--- YOUR GOAL ---
Repeat the listing below in full, exactly as it stands.

+-------+

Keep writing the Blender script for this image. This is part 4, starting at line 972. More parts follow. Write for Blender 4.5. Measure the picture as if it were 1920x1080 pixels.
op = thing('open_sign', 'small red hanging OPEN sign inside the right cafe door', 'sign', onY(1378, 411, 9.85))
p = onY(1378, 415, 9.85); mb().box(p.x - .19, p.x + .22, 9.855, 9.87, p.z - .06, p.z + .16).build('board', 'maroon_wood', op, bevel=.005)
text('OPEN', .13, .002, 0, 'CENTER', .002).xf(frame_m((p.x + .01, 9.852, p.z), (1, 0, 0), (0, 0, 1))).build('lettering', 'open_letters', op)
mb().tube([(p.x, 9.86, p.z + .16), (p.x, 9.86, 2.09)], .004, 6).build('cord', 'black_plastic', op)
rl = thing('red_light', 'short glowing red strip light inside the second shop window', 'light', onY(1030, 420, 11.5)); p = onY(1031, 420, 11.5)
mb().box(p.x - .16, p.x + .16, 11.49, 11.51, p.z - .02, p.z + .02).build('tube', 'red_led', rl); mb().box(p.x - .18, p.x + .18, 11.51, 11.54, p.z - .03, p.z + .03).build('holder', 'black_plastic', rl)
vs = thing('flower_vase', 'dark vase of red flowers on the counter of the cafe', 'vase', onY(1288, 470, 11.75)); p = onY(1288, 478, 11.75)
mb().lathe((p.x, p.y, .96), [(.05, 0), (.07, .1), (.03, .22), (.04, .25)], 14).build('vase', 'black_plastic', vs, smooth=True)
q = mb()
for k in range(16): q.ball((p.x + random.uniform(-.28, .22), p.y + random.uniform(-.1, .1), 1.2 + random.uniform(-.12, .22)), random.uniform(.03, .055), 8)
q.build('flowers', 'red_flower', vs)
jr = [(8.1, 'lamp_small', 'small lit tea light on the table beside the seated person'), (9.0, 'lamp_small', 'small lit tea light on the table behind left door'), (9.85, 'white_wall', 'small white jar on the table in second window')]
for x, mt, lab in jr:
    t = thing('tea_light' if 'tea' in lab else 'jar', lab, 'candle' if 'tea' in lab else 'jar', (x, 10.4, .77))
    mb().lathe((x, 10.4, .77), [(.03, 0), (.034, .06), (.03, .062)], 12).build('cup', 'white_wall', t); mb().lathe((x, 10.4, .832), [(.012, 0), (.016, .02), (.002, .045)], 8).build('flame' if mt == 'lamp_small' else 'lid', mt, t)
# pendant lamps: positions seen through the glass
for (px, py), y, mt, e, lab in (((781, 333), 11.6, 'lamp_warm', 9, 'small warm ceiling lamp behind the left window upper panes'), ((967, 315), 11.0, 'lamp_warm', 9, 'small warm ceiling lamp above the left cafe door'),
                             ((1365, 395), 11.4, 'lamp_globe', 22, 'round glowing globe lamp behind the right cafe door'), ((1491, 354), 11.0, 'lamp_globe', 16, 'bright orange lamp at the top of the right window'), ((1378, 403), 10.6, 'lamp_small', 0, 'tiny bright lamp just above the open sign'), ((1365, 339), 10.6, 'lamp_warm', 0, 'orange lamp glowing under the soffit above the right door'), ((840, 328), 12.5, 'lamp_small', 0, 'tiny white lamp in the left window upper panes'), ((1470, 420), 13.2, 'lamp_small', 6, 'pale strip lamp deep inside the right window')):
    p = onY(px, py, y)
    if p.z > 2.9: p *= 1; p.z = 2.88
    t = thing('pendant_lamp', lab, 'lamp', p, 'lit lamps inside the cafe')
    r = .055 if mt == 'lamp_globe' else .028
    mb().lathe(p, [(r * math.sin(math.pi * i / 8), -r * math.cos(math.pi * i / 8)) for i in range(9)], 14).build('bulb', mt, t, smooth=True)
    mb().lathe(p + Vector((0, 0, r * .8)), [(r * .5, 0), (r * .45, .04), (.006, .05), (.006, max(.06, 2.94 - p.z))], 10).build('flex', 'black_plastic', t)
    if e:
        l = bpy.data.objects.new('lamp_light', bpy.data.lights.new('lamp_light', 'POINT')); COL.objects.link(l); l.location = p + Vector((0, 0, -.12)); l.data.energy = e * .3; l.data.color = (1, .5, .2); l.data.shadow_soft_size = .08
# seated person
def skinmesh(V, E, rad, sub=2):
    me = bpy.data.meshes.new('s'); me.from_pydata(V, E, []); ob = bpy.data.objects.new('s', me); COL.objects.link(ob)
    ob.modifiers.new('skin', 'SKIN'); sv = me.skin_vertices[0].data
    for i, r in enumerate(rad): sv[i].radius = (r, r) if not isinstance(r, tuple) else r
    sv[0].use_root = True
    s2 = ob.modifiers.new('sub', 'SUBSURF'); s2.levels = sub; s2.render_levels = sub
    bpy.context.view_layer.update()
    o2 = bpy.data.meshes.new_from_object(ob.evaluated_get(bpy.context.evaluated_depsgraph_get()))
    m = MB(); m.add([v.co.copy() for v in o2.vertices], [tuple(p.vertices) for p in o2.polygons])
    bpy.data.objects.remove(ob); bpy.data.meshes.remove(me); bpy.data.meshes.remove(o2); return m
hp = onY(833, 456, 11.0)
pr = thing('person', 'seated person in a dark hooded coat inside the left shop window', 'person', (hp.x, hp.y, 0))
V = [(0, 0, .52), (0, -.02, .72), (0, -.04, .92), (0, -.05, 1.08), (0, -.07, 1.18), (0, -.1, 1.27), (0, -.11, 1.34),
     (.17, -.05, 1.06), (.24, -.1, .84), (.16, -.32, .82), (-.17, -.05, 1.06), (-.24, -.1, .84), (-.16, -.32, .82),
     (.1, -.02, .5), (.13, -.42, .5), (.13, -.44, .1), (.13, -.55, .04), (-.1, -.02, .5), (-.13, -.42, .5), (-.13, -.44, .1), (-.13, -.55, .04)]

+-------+

--- RESULT OF THE TASK ---
Keep writing the Blender script for this image. This is part 4, starting at line 972. More parts follow. Write for Blender 4.5. Measure the picture as if it were 1920x1080 pixels.
op = thing('open_sign', 'small red hanging OPEN sign inside the right cafe door', 'sign', onY(1378, 411, 9.85))
p = onY(1378, 415, 9.85); mb().box(p.x - .19, p.x + .22, 9.855, 9.87, p.z - .06, p.z + .16).build('board', 'maroon_wood', op, bevel=.005)
text('OPEN', .13, .002, 0, 'CENTER', .002).xf(frame_m((p.x + .01, 9.852, p.z), (1, 0, 0), (0, 0, 1))).build('lettering', 'open_letters', op)
mb().tube([(p.x, 9.86, p.z + .16), (p.x, 9.86, 2.09)], .004, 6).build('cord', 'black_plastic', op)
rl = thing('red_light', 'short glowing red strip light inside the second shop window', 'light', onY(1030, 420, 11.5)); p = onY(1031, 420, 11.5)
mb().box(p.x - .16, p.x + .16, 11.49, 11.51, p.z - .02, p.z + .02).build('tube', 'red_led', rl); mb().box(p.x - .18, p.x + .18, 11.51, 11.54, p.z - .03, p.z + .03).build('holder', 'black_plastic', rl)
vs = thing('flower_vase', 'dark vase of red flowers on the counter of the cafe', 'vase', onY(1288, 470, 11.75)); p = onY(1288, 478, 11.75)
mb().lathe((p.x, p.y, .96), [(.05, 0), (.07, .1), (.03, .22), (.04, .25)], 14).build('vase', 'black_plastic', vs, smooth=True)
q = mb()
for k in range(16): q.ball((p.x + random.uniform(-.28, .22), p.y + random.uniform(-.1, .1), 1.2 + random.uniform(-.12, .22)), random.uniform(.03, .055), 8)
q.build('flowers', 'red_flower', vs)
jr = [(8.1, 'lamp_small', 'small lit tea light on the table beside the seated person'), (9.0, 'lamp_small', 'small lit tea light on the table behind left door'), (9.85, 'white_wall', 'small white jar on the table in second window')]
for x, mt, lab in jr:
    t = thing('tea_light' if 'tea' in lab else 'jar', lab, 'candle' if 'tea' in lab else 'jar', (x, 10.4, .77))
    mb().lathe((x, 10.4, .77), [(.03, 0), (.034, .06), (.03, .062)], 12).build('cup', 'white_wall', t); mb().lathe((x, 10.4, .832), [(.012, 0), (.016, .02), (.002, .045)], 8).build('flame' if mt == 'lamp_small' else 'lid', mt, t)
# pendant lamps: positions seen through the glass
for (px, py), y, mt, e, lab in (((781, 333), 11.6, 'lamp_warm', 9, 'small warm ceiling lamp behind the left window upper panes'), ((967, 315), 11.0, 'lamp_warm', 9, 'small warm ceiling lamp above the left cafe door'),
                             ((1365, 395), 11.4, 'lamp_globe', 22, 'round glowing globe lamp behind the right cafe door'), ((1491, 354), 11.0, 'lamp_globe', 16, 'bright orange lamp at the top of the right window'), ((1378, 403), 10.6, 'lamp_small', 0, 'tiny bright lamp just above the open sign'), ((1365, 339), 10.6, 'lamp_warm', 0, 'orange lamp glowing under the soffit above the right door'), ((840, 328), 12.5, 'lamp_small', 0, 'tiny white lamp in the left window upper panes'), ((1470, 420), 13.2, 'lamp_small', 6, 'pale strip lamp deep inside the right window')):
    p = onY(px, py, y)
    if p.z > 2.9: p *= 1; p.z = 2.88
    t = thing('pendant_lamp', lab, 'lamp', p, 'lit lamps inside the cafe')
    r = .055 if mt == 'lamp_globe' else .028
    mb().lathe(p, [(r * math.sin(math.pi * i / 8), -r * math.cos(math.pi * i / 8)) for i in range(9)], 14).build('bulb', mt, t, smooth=True)
    mb().lathe(p + Vector((0, 0, r * .8)), [(r * .5, 0), (r * .45, .04), (.006, .05), (.006, max(.06, 2.94 - p.z))], 10).build('flex', 'black_plastic', t)
    if e:
        l = bpy.data.objects.new('lamp_light', bpy.data.lights.new('lamp_light', 'POINT')); COL.objects.link(l); l.location = p + Vector((0, 0, -.12)); l.data.energy = e * .3; l.data.color = (1, .5, .2); l.data.shadow_soft_size = .08
# seated person
def skinmesh(V, E, rad, sub=2):
    me = bpy.data.meshes.new('s'); me.from_pydata(V, E, []); ob = bpy.data.objects.new('s', me); COL.objects.link(ob)
    ob.modifiers.new('skin', 'SKIN'); sv = me.skin_vertices[0].data
    for i, r in enumerate(rad): sv[i].radius = (r, r) if not isinstance(r, tuple) else r
    sv[0].use_root = True
    s2 = ob.modifiers.new('sub', 'SUBSURF'); s2.levels = sub; s2.render_levels = sub
    bpy.context.view_layer.update()
    o2 = bpy.data.meshes.new_from_object(ob.evaluated_get(bpy.context.evaluated_depsgraph_get()))
    m = MB(); m.add([v.co.copy() for v in o2.vertices], [tuple(p.vertices) for p in o2.polygons])
    bpy.data.objects.remove(ob); bpy.data.meshes.remove(me); bpy.data.meshes.remove(o2); return m
hp = onY(833, 456, 11.0)
pr = thing('person', 'seated person in a dark hooded coat inside the left shop window', 'person', (hp.x, hp.y, 0))
V = [(0, 0, .52), (0, -.02, .72), (0, -.04, .92), (0, -.05, 1.08), (0, -.07, 1.18), (0, -.1, 1.27), (0, -.11, 1.34),
     (.17, -.05, 1.06), (.24, -.1, .84), (.16, -.32, .82), (-.17, -.05, 1.06), (-.24, -.1, .84), (-.16, -.32, .82),
     (.1, -.02, .5), (.13, -.42, .5), (.13, -.44, .1), (.13, -.55, .04), (-.1, -.02, .5), (-.13, -.42, .5), (-.13, -.44, .1), (-.13, -.55, .04)]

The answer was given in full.